AIM: Transcribe the listing in full, excluding any pictures.

SUPPLIED MATERIAL:
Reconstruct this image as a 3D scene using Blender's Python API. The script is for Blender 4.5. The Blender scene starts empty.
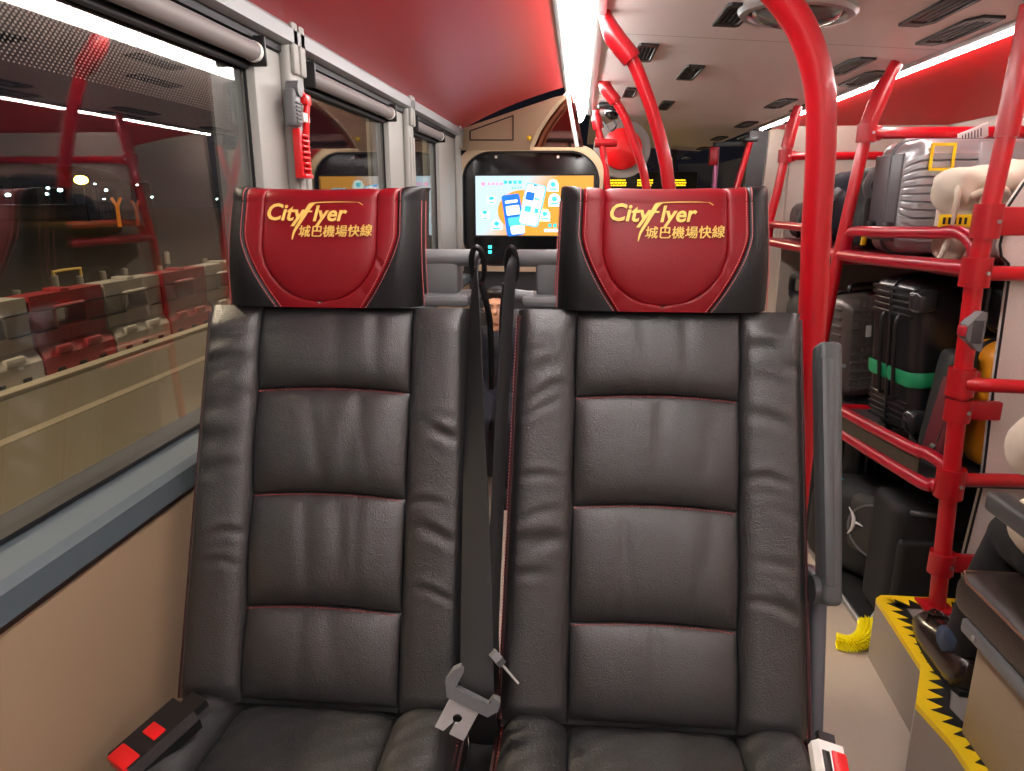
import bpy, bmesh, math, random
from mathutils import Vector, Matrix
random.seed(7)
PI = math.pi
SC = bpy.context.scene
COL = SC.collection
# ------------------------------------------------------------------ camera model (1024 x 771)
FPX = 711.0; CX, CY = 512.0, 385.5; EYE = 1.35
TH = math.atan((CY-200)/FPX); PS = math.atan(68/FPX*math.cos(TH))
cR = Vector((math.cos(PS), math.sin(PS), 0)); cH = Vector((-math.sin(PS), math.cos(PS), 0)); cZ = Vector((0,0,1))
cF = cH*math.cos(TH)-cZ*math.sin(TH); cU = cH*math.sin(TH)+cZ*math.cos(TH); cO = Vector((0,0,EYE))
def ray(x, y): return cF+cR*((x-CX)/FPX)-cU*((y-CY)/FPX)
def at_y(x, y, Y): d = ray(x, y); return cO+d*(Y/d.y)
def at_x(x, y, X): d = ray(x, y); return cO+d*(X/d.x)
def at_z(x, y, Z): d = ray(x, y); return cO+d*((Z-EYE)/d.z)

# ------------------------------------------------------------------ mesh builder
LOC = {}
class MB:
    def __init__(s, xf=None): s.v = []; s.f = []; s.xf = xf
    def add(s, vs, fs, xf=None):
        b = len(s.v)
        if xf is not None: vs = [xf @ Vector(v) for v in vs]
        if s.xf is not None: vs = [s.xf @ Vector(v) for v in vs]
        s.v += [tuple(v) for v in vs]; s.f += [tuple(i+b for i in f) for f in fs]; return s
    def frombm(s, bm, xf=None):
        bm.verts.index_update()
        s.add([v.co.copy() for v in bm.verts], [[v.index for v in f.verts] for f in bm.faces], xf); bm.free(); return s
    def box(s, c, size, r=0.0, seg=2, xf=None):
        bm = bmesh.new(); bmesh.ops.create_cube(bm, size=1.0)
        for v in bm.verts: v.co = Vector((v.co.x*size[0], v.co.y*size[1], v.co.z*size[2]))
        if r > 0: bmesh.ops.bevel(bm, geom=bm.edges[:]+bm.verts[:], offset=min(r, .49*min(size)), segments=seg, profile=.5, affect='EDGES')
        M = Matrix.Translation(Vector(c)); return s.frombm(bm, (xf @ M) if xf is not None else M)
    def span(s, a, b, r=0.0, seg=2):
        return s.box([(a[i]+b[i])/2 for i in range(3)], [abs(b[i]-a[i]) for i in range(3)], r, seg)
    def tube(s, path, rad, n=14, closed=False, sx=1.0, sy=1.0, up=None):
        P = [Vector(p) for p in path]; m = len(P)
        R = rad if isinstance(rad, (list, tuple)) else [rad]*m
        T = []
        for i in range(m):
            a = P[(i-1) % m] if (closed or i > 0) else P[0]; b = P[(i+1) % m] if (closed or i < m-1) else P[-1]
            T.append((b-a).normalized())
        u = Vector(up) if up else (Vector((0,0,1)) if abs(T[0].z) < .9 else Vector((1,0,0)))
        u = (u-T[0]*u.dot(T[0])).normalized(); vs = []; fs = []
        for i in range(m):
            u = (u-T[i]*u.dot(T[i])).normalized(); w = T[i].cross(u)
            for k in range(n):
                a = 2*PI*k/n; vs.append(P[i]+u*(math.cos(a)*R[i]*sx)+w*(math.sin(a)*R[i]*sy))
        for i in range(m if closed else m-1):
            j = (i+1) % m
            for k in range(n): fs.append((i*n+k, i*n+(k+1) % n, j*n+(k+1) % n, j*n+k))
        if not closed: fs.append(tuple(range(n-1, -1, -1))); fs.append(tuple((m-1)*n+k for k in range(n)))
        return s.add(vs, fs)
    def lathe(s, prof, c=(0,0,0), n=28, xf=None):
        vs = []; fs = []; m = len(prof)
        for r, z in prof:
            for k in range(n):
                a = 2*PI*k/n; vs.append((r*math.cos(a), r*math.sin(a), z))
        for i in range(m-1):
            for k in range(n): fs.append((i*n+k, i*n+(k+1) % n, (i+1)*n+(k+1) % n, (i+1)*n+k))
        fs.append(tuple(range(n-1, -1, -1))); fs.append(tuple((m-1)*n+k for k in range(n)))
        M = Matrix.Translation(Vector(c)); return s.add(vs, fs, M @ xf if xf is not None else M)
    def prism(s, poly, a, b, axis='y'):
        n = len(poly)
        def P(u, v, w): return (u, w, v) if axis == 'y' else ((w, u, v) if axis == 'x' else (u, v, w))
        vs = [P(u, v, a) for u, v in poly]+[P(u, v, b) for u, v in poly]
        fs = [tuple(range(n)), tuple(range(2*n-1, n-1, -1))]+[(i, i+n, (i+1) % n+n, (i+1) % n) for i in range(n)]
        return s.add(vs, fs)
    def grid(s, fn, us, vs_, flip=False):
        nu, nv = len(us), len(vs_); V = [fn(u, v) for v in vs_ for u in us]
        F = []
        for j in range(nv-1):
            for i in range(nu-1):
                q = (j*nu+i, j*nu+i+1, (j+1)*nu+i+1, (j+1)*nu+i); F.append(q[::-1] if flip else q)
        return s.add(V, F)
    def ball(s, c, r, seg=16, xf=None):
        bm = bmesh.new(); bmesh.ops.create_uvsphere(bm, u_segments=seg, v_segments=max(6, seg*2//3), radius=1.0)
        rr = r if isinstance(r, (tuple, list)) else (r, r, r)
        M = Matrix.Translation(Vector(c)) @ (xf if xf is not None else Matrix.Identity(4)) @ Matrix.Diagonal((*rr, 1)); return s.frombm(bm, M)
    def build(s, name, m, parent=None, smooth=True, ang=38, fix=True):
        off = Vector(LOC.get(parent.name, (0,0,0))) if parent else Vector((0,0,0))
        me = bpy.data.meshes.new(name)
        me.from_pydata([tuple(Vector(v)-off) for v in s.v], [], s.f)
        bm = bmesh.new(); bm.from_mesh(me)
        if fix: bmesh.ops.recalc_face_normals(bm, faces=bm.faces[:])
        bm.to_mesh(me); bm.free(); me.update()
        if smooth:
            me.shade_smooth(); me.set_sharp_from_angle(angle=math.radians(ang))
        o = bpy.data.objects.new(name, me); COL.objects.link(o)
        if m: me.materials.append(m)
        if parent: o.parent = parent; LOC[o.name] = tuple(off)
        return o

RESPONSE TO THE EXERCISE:
Reconstruct this image as a 3D scene using Blender's Python API. The script is for Blender 4.5. The Blender scene starts empty.
import bpy, bmesh, math, random
from mathutils import Vector, Matrix
random.seed(7)
PI = math.pi
SC = bpy.context.scene
COL = SC.collection
# ------------------------------------------------------------------ camera model (1024 x 771)
FPX = 711.0; CX, CY = 512.0, 385.5; EYE = 1.35
TH = math.atan((CY-200)/FPX); PS = math.atan(68/FPX*math.cos(TH))
cR = Vector((math.cos(PS), math.sin(PS), 0)); cH = Vector((-math.sin(PS), math.cos(PS), 0)); cZ = Vector((0,0,1))
cF = cH*math.cos(TH)-cZ*math.sin(TH); cU = cH*math.sin(TH)+cZ*math.cos(TH); cO = Vector((0,0,EYE))
def ray(x, y): return cF+cR*((x-CX)/FPX)-cU*((y-CY)/FPX)
def at_y(x, y, Y): d = ray(x, y); return cO+d*(Y/d.y)
def at_x(x, y, X): d = ray(x, y); return cO+d*(X/d.x)
def at_z(x, y, Z): d = ray(x, y); return cO+d*((Z-EYE)/d.z)

# ------------------------------------------------------------------ mesh builder
LOC = {}
class MB:
    def __init__(s, xf=None): s.v = []; s.f = []; s.xf = xf
    def add(s, vs, fs, xf=None):
        b = len(s.v)
        if xf is not None: vs = [xf @ Vector(v) for v in vs]
        if s.xf is not None: vs = [s.xf @ Vector(v) for v in vs]
        s.v += [tuple(v) for v in vs]; s.f += [tuple(i+b for i in f) for f in fs]; return s
    def frombm(s, bm, xf=None):
        bm.verts.index_update()
        s.add([v.co.copy() for v in bm.verts], [[v.index for v in f.verts] for f in bm.faces], xf); bm.free(); return s
    def box(s, c, size, r=0.0, seg=2, xf=None):
        bm = bmesh.new(); bmesh.ops.create_cube(bm, size=1.0)
        for v in bm.verts: v.co = Vector((v.co.x*size[0], v.co.y*size[1], v.co.z*size[2]))
        if r > 0: bmesh.ops.bevel(bm, geom=bm.edges[:]+bm.verts[:], offset=min(r, .49*min(size)), segments=seg, profile=.5, affect='EDGES')
        M = Matrix.Translation(Vector(c)); return s.frombm(bm, (xf @ M) if xf is not None else M)
    def span(s, a, b, r=0.0, seg=2):
        return s.box([(a[i]+b[i])/2 for i in range(3)], [abs(b[i]-a[i]) for i in range(3)], r, seg)
    def tube(s, path, rad, n=14, closed=False, sx=1.0, sy=1.0, up=None):
        P = [Vector(p) for p in path]; m = len(P)
        R = rad if isinstance(rad, (list, tuple)) else [rad]*m
        T = []
        for i in range(m):
            a = P[(i-1) % m] if (closed or i > 0) else P[0]; b = P[(i+1) % m] if (closed or i < m-1) else P[-1]
            T.append((b-a).normalized())
        u = Vector(up) if up else (Vector((0,0,1)) if abs(T[0].z) < .9 else Vector((1,0,0)))
        u = (u-T[0]*u.dot(T[0])).normalized(); vs = []; fs = []
        for i in range(m):
            u = (u-T[i]*u.dot(T[i])).normalized(); w = T[i].cross(u)
            for k in range(n):
                a = 2*PI*k/n; vs.append(P[i]+u*(math.cos(a)*R[i]*sx)+w*(math.sin(a)*R[i]*sy))
        for i in range(m if closed else m-1):
            j = (i+1) % m
            for k in range(n): fs.append((i*n+k, i*n+(k+1) % n, j*n+(k+1) % n, j*n+k))
        if not closed: fs.append(tuple(range(n-1, -1, -1))); fs.append(tuple((m-1)*n+k for k in range(n)))
        return s.add(vs, fs)
    def lathe(s, prof, c=(0,0,0), n=28, xf=None):
        vs = []; fs = []; m = len(prof)
        for r, z in prof:
            for k in range(n):
                a = 2*PI*k/n; vs.append((r*math.cos(a), r*math.sin(a), z))
        for i in range(m-1):
            for k in range(n): fs.append((i*n+k, i*n+(k+1) % n, (i+1)*n+(k+1) % n, (i+1)*n+k))
        fs.append(tuple(range(n-1, -1, -1))); fs.append(tuple((m-1)*n+k for k in range(n)))
        M = Matrix.Translation(Vector(c)); return s.add(vs, fs, M @ xf if xf is not None else M)
    def prism(s, poly, a, b, axis='y'):
        n = len(poly)
        def P(u, v, w): return (u, w, v) if axis == 'y' else ((w, u, v) if axis == 'x' else (u, v, w))
        vs = [P(u, v, a) for u, v in poly]+[P(u, v, b) for u, v in poly]
        fs = [tuple(range(n)), tuple(range(2*n-1, n-1, -1))]+[(i, i+n, (i+1) % n+n, (i+1) % n) for i in range(n)]
        return s.add(vs, fs)
    def grid(s, fn, us, vs_, flip=False):
        nu, nv = len(us), len(vs_); V = [fn(u, v) for v in vs_ for u in us]
        F = []
        for j in range(nv-1):
            for i in range(nu-1):
                q = (j*nu+i, j*nu+i+1, (j+1)*nu+i+1, (j+1)*nu+i); F.append(q[::-1] if flip else q)
        return s.add(V, F)
    def ball(s, c, r, seg=16, xf=None):
        bm = bmesh.new(); bmesh.ops.create_uvsphere(bm, u_segments=seg, v_segments=max(6, seg*2//3), radius=1.0)
        rr = r if isinstance(r, (tuple, list)) else (r, r, r)
        M = Matrix.Translation(Vector(c)) @ (xf if xf is not None else Matrix.Identity(4)) @ Matrix.Diagonal((*rr, 1)); return s.frombm(bm, M)
    def build(s, name, m, parent=None, smooth=True, ang=38, fix=True):
        off = Vector(LOC.get(parent.name, (0,0,0))) if parent else Vector((0,0,0))
        me = bpy.data.meshes.new(name)
        me.from_pydata([tuple(Vector(v)-off) for v in s.v], [], s.f)
        bm = bmesh.new(); bm.from_mesh(me)
        if fix: bmesh.ops.recalc_face_normals(bm, faces=bm.faces[:])
        bm.to_mesh(me); bm.free(); me.update()
        if smooth:
            me.shade_smooth(); me.set_sharp_from_angle(angle=math.radians(ang))
        o = bpy.data.objects.new(name, me); COL.objects.link(o)
        if m: me.materials.append(m)
        if parent: o.parent = parent; LOC[o.name] = tuple(off)
        return o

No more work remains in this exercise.